2022年9月に介入を始めた理由
約10年ぶりに実現した2022年の為替介入が最初に行われたのは9月22日だった。その前は、2010~2011年にかけて行われ、今回とは異なる円高阻止介入だったが、最初に介入が行われたのは2010年9月15日だった。
なぜ2022年の円安阻止介入、そしてその前の円高阻止介入は、ともに9月から始まったのか。それは相場水準や値動きなどの影響も当然あっただろうが、それ以外に中間決算前という意味もあったのではないか。

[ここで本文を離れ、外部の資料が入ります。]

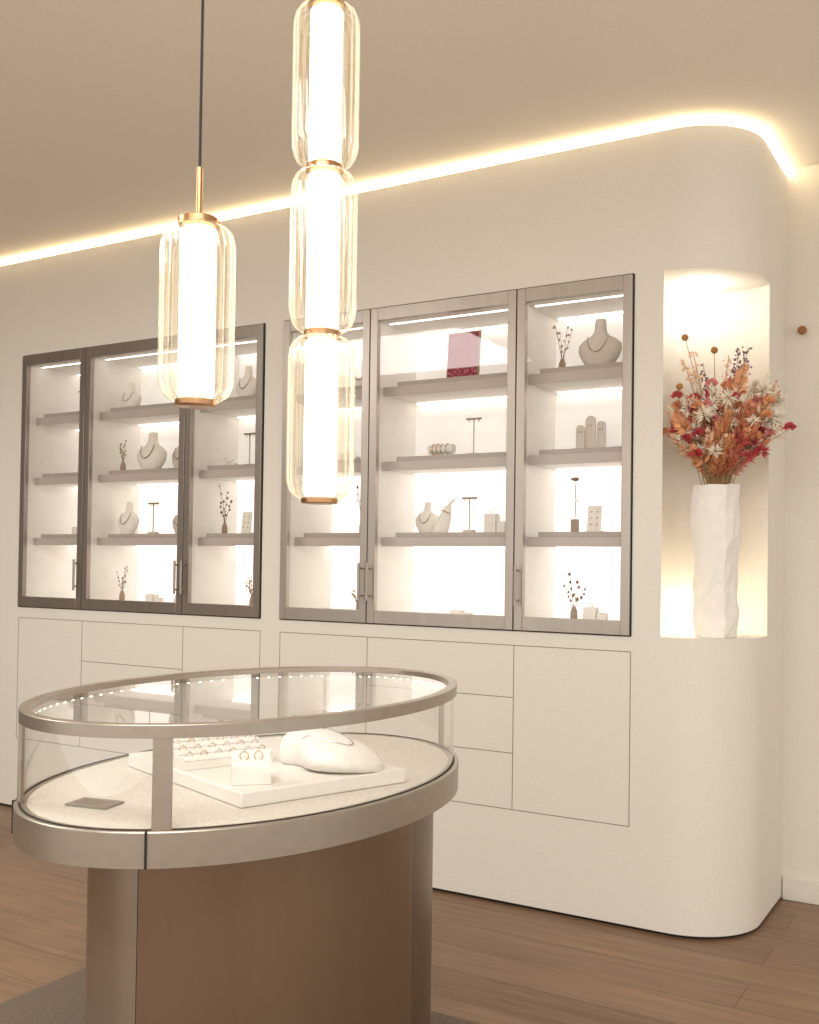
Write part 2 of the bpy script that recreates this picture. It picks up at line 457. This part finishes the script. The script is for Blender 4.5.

決算前に、相場の大きな変動が続くことは、決算の作業に関わっている人たちからするとできるなら避けてほしいというのが本音だろう。そこで、決算前の相場の急変をけん制し、安定化を目指すことから9月に介入を始めるとなった可能性はありそうだ。
もう1つ、通貨当局が為替介入を行う上で意識していることとして、なるべく相場を大きく動かす可能性のある注目イベントの後ということもありそうだ。2022年の最初の円安阻止介入は上述のように9月22日だったが、これはFOMC(米連邦公開市場委員会)直後のタイミングだった(図表参照)。
なお、為替介入ではないが、日銀が政策修正を決めた金融政策決定会合は7月28日だったが、これもFOMCの直後のタイミングだった。なぜこのように、日本の金融市場に関係した重要な政策決定がFOMCの直後に行われたのか。それは、FOMCなど金融の重要イベントを受けて相場が大きく動いた場合、せっかく日本で決定したことやその影響も台無しになりかねない懸念のためではないか。
金融イベントの影響を避けるタイミングでの介入の可能性
為替介入の場合は、特にその影響が想像しやすいかもしれない。せっかく円安阻止介入で米ドル安・円高に振れても、その後にFOMCが行われた場合に、FOMCの結果を受けて米ドル高・円安が再燃、介入効果がすぐに吹き飛ぶリスクもあるだろう。
2022年の2度目の介入は10月21日。この日介入に出動したのは、いよいよ米ドル高・円安が150円の大台を超えてきたことが一番の理由だっただろう。ただ、次のFOMCが11月2日の予定となっており、それまで当面大きなイベントがない見通しだったことは、介入に出動しやすかった理由だったかもしれない。
以上を踏まえ、当面のイベント予定と為替介入のタイミングについて考えて見よう。9月11日から始まる週は、水曜、木曜とCPI(消費者物価指数)、PPI(生産者物価指数)といったインフレ指標の発表が予定されている。そして18日から始まる週は、水曜日にFOMCが予定されている。
このような相場が大きく動く可能性のある注目イベントの前の介入はなるべく避けて、イベント通過後、または当面大きなイベントのないタイミングが、介入としては判断しやすいのではないか。